Complete Destruction

It was an icy day.
We buried the cat,
then took her box
and set match to it.

in the back yard.
Those fleas that escaped
earth and fire
died by the cold.

But others must have still seemed too poetical to Williams.  Sour Grapes opens with “The Late Singer”:

Here it is spring again
and I still a young man!
I am late at my singing.

Then there is a sparrow, grass, the moon, and guess what leaves (“brown and yellow moth-flowers”).  To most of is this sounds pretty plain, but Williams thinks it’s missing something.

The 2011 New Directions reissue of Spring and All has a terrific introduction by C. D. Wright.  Here’s how she describes the change:

The year before, 1922, was high tide in poetry: The Duino Elegies, Trilce, and The Waste Land.  The latter was a head blow to William Carlos Williams…  Then came The Waste Land, all tricked out with Sanscrit and Latin ornaments.  The impact was as useful as it was painful.  Whap.  Now he knew what he was opposing…  (p. viii)

Spring and All is full of nonsense, upside-down chapter titles, misspellings, and general goofiness.  The poems are embedded in a prose manifesto that is written “con brio,” to borrow the title of one of his earliest poems.  It is energetic:

    If I could say what was in my mind in Sanscrit or even Latin I would do so. But I cannot. I speak for the integrity of the soul and the greatness of life’s inanity ; the formality of its boredom ; the orthodoxy of its stupidity. Kill ! kill ! let there be fresh meat…  (Chapter 19, p. 5, ellipses in original)

But the manifesto is at heart not negative or prescriptive but personal, a portrait of the creative self.

  Poetry is something quite different. Poetry has to do with the crystallization of the imagination – the perfection of new forms as additions to nature – Prose may follow to enlighten but poetry –  (p. 78)

The, or a, joke being that Spring and All is mostly prose.  “There is no confusion – only difficulties.”  Maybe.

He who has kissed
a leaf

need look no further –
I ascend

a canopy of leaves

and at the same time
I descend

for I do nothing
unusual –   (from XXIV)

No, even for 1923, that’s not true.


  1. My experiences with WCW's difficulties are limited, but I have always been intrigued by this one in which imagery is evocative and meaning is ineffable:

  2. That's poem from this very book, poem XXII from Spring and All. The perfect example of Williams stripping out everything he thinks is falsely poetic.

  3. The year before, 1922, was high tide in poetry: The Duino Elegies, Trilce, and The Waste Land.

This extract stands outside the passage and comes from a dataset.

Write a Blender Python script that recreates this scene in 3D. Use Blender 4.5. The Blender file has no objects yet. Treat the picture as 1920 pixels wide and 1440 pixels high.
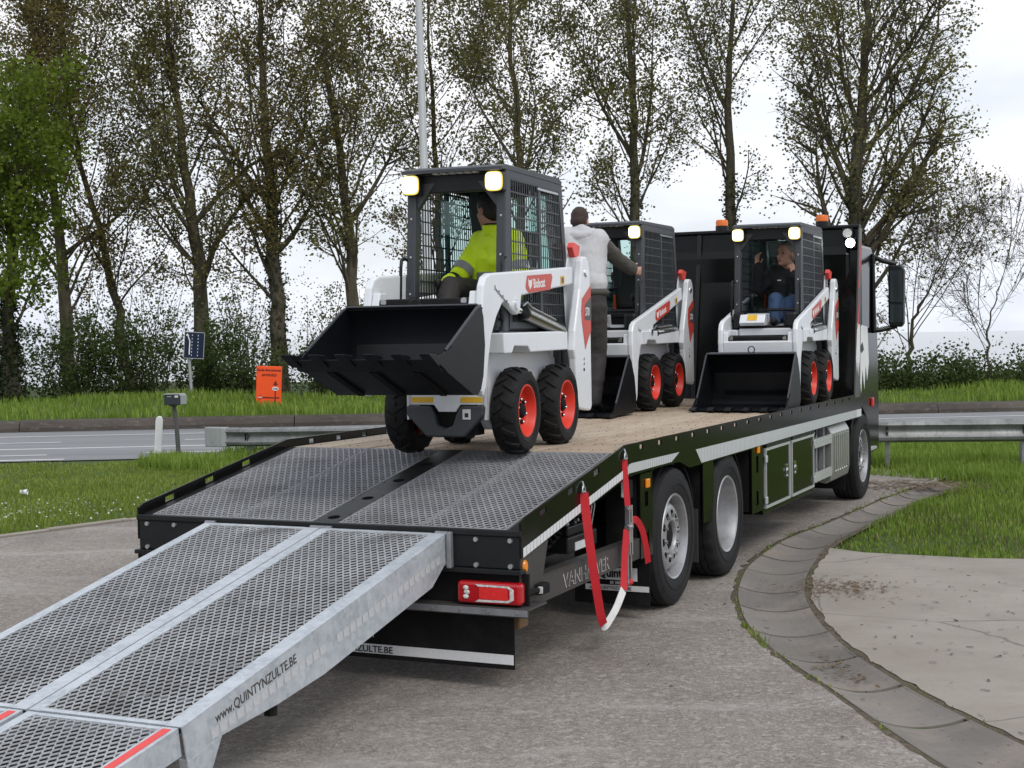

    That sent me back to my copy of Trilce, where I was astonished to find bits that could have come straight out of Spring and All, e.g. (from LXXIII) "Tengo pues derecho/ a estar verde y contento y peligroso" [I have the right then/ to be green and happy and dangerous] and (from XVI) "Ea! Buen primero!" [Hey! A good start!]. And there's even a leaf: from LXXV: "El ser hoja seca sin haber sido verde jamás" [Being a dry leaf without ever having been green]. O zeitgeist, how do you work your magic?

  4. I had wondered why Wright mentioned Trilce specifically - then I did what you did. A ferment of ideas, a global poetic influenza.

  5. Just ran across this in a book on inter-American poetics: "the New World Americanisms emerging with William Carlos Williams and César Vallejo in the 1920s were structured as cognate negations of European influence." I wouldn't have thought of pairing them, and now I see them everywhere!